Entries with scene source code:
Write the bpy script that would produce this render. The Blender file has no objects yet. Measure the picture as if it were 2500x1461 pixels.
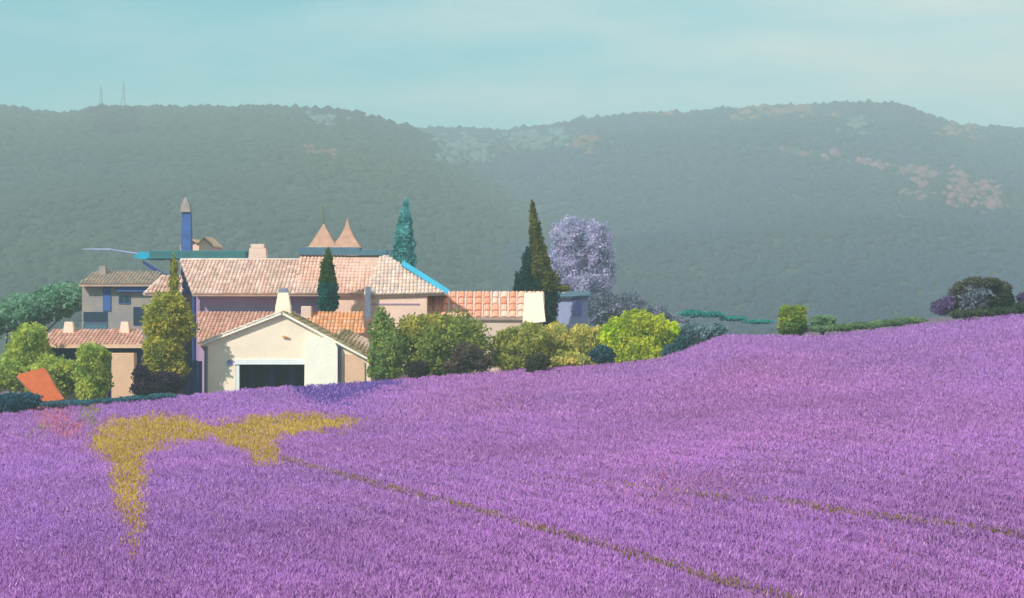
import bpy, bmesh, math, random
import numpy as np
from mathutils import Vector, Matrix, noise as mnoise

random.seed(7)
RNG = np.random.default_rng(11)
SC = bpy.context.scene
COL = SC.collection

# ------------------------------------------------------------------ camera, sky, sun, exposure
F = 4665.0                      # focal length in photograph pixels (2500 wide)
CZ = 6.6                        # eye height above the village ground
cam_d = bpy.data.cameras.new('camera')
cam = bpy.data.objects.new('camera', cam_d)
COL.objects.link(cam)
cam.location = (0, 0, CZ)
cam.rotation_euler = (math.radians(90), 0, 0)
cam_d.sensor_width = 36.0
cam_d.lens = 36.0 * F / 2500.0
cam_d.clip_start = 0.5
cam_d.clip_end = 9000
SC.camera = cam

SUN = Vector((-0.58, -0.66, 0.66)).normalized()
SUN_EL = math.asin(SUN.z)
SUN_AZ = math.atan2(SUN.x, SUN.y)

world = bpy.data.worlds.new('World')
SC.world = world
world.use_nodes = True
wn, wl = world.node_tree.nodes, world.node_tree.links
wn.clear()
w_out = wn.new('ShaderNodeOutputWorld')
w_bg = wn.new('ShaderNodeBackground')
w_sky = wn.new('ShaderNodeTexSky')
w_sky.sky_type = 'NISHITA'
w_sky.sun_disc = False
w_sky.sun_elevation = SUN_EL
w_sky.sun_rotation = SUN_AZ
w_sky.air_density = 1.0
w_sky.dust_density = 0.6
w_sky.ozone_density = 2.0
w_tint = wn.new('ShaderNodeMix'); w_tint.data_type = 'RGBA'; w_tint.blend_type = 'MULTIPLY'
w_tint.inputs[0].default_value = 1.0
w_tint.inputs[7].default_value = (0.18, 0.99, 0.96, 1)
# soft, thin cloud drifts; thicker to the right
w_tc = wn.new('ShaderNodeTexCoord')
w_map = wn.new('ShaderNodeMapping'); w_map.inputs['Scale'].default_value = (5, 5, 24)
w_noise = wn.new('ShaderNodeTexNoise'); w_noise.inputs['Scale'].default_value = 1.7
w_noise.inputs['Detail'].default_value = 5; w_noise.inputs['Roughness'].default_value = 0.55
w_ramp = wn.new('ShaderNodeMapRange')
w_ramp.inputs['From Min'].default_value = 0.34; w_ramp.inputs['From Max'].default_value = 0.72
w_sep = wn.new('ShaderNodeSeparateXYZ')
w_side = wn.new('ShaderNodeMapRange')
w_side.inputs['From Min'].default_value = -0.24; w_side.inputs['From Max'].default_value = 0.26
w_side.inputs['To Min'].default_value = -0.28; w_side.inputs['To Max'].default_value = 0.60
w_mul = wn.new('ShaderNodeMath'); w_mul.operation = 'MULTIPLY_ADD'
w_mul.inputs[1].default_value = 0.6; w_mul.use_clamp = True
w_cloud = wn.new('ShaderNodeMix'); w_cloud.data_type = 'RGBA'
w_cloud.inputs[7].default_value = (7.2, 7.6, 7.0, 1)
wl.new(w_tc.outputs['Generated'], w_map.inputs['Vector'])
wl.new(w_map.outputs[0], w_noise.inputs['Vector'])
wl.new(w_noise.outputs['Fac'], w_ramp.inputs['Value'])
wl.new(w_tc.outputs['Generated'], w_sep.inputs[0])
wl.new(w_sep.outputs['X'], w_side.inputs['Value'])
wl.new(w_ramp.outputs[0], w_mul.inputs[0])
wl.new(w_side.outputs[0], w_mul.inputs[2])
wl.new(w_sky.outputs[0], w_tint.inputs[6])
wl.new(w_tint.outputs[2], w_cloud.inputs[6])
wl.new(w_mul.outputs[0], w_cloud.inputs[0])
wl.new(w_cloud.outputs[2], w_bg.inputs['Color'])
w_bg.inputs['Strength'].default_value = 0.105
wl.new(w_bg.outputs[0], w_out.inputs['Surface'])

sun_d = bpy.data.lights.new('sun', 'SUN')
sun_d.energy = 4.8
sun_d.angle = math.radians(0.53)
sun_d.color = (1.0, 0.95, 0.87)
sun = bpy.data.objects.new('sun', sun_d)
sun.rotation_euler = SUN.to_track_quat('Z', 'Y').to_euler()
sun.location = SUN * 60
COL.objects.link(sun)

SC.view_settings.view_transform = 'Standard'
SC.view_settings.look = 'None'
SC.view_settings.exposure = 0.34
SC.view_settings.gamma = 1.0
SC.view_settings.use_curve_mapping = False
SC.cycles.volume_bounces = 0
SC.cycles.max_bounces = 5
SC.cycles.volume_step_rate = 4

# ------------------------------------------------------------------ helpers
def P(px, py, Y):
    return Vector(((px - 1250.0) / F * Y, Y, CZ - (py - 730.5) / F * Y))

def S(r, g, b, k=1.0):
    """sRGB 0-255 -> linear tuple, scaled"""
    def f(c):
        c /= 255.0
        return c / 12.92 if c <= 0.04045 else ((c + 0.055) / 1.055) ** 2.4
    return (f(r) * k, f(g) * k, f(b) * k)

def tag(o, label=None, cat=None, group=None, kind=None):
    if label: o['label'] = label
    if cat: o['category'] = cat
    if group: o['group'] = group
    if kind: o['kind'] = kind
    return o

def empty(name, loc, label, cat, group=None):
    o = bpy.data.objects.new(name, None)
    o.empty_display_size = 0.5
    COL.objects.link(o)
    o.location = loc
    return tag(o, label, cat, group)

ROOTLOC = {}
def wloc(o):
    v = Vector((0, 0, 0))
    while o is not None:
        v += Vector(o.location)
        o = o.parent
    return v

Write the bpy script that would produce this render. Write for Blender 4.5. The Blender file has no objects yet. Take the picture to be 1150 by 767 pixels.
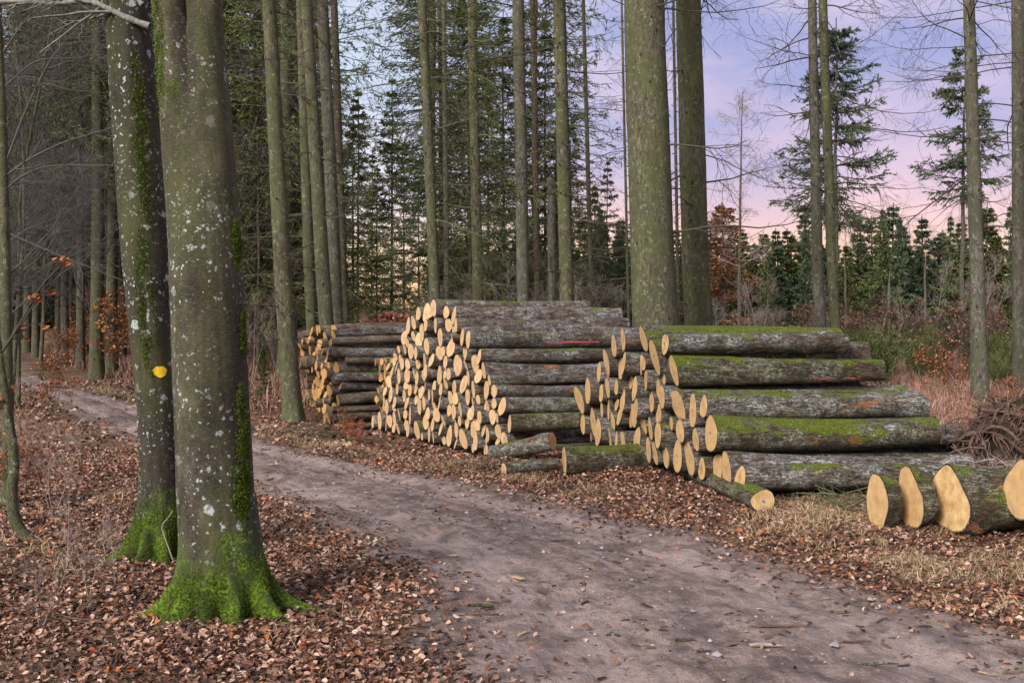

Task to complete: Begin at the top of the records above and retype each line exactly until the line containing "SUN_AZ = math.atan2(SUN.x, SUN.y)", which is included. Skip all pictures.

Response:
Write the bpy script that would produce this render. The Blender file has no objects yet. Measure the picture as if it were 2500x1461 pixels.
import bpy, bmesh, math, random
import numpy as np
from mathutils import Vector, Matrix, noise as mnoise

random.seed(7)
RNG = np.random.default_rng(11)
SC = bpy.context.scene
COL = SC.collection

# ------------------------------------------------------------------ camera, sky, sun, exposure
F = 4665.0                      # focal length in photograph pixels (2500 wide)
CZ = 6.6                        # eye height above the village ground
cam_d = bpy.data.cameras.new('camera')
cam = bpy.data.objects.new('camera', cam_d)
COL.objects.link(cam)
cam.location = (0, 0, CZ)
cam.rotation_euler = (math.radians(90), 0, 0)
cam_d.sensor_width = 36.0
cam_d.lens = 36.0 * F / 2500.0
cam_d.clip_start = 0.5
cam_d.clip_end = 9000
SC.camera = cam

SUN = Vector((-0.58, -0.66, 0.66)).normalized()
SUN_EL = math.asin(SUN.z)
SUN_AZ = math.atan2(SUN.x, SUN.y)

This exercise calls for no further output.